- REQUIREMENT -
Extract every line of the material below and reproduce it faithfully.

- INFORMATION PROVIDED -

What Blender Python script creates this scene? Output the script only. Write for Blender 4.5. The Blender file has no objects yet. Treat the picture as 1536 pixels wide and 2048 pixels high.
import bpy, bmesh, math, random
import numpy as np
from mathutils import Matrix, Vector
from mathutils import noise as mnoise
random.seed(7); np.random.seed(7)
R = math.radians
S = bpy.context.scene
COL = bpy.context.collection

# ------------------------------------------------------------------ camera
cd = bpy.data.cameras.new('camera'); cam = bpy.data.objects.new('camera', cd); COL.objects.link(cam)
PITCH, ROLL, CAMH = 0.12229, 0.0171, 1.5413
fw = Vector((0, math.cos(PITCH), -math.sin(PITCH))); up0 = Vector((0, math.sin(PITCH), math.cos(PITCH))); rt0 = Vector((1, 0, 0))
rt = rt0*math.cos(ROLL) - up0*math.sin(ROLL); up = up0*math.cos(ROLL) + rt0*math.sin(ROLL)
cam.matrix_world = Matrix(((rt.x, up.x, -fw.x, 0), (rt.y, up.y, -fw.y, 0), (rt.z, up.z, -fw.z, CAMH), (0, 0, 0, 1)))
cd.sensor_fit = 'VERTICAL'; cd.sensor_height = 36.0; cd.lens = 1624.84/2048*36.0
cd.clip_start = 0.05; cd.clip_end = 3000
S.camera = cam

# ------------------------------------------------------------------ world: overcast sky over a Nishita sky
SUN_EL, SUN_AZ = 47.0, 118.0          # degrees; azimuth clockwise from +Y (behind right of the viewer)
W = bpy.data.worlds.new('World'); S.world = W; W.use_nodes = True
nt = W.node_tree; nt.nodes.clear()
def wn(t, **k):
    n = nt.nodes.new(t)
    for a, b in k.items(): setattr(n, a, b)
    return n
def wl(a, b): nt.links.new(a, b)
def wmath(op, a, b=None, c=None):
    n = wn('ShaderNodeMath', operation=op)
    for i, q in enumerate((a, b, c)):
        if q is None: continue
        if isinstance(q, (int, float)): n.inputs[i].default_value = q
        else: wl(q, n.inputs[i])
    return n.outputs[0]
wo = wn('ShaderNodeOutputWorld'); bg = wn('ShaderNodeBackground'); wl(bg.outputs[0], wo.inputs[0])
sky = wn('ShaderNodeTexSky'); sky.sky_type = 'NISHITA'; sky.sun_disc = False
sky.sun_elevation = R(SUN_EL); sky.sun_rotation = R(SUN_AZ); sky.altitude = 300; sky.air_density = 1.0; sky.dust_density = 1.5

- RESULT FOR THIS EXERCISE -
What Blender Python script creates this scene? Output the script only. Write for Blender 4.5. The Blender file has no objects yet. Treat the picture as 1536 pixels wide and 2048 pixels high.
import bpy, bmesh, math, random
import numpy as np
from mathutils import Matrix, Vector
from mathutils import noise as mnoise
random.seed(7); np.random.seed(7)
R = math.radians
S = bpy.context.scene
COL = bpy.context.collection

# ------------------------------------------------------------------ camera
cd = bpy.data.cameras.new('camera'); cam = bpy.data.objects.new('camera', cd); COL.objects.link(cam)
PITCH, ROLL, CAMH = 0.12229, 0.0171, 1.5413
fw = Vector((0, math.cos(PITCH), -math.sin(PITCH))); up0 = Vector((0, math.sin(PITCH), math.cos(PITCH))); rt0 = Vector((1, 0, 0))
rt = rt0*math.cos(ROLL) - up0*math.sin(ROLL); up = up0*math.cos(ROLL) + rt0*math.sin(ROLL)
cam.matrix_world = Matrix(((rt.x, up.x, -fw.x, 0), (rt.y, up.y, -fw.y, 0), (rt.z, up.z, -fw.z, CAMH), (0, 0, 0, 1)))
cd.sensor_fit = 'VERTICAL'; cd.sensor_height = 36.0; cd.lens = 1624.84/2048*36.0
cd.clip_start = 0.05; cd.clip_end = 3000
S.camera = cam

# ------------------------------------------------------------------ world: overcast sky over a Nishita sky
SUN_EL, SUN_AZ = 47.0, 118.0          # degrees; azimuth clockwise from +Y (behind right of the viewer)
W = bpy.data.worlds.new('World'); S.world = W; W.use_nodes = True
nt = W.node_tree; nt.nodes.clear()
def wn(t, **k):
    n = nt.nodes.new(t)
    for a, b in k.items(): setattr(n, a, b)
    return n
def wl(a, b): nt.links.new(a, b)
def wmath(op, a, b=None, c=None):
    n = wn('ShaderNodeMath', operation=op)
    for i, q in enumerate((a, b, c)):
        if q is None: continue
        if isinstance(q, (int, float)): n.inputs[i].default_value = q
        else: wl(q, n.inputs[i])
    return n.outputs[0]
wo = wn('ShaderNodeOutputWorld'); bg = wn('ShaderNodeBackground'); wl(bg.outputs[0], wo.inputs[0])
sky = wn('ShaderNodeTexSky'); sky.sky_type = 'NISHITA'; sky.sun_disc = False
sky.sun_elevation = R(SUN_EL); sky.sun_rotation = R(SUN_AZ); sky.altitude = 300; sky.air_density = 1.0; sky.dust_density = 1.5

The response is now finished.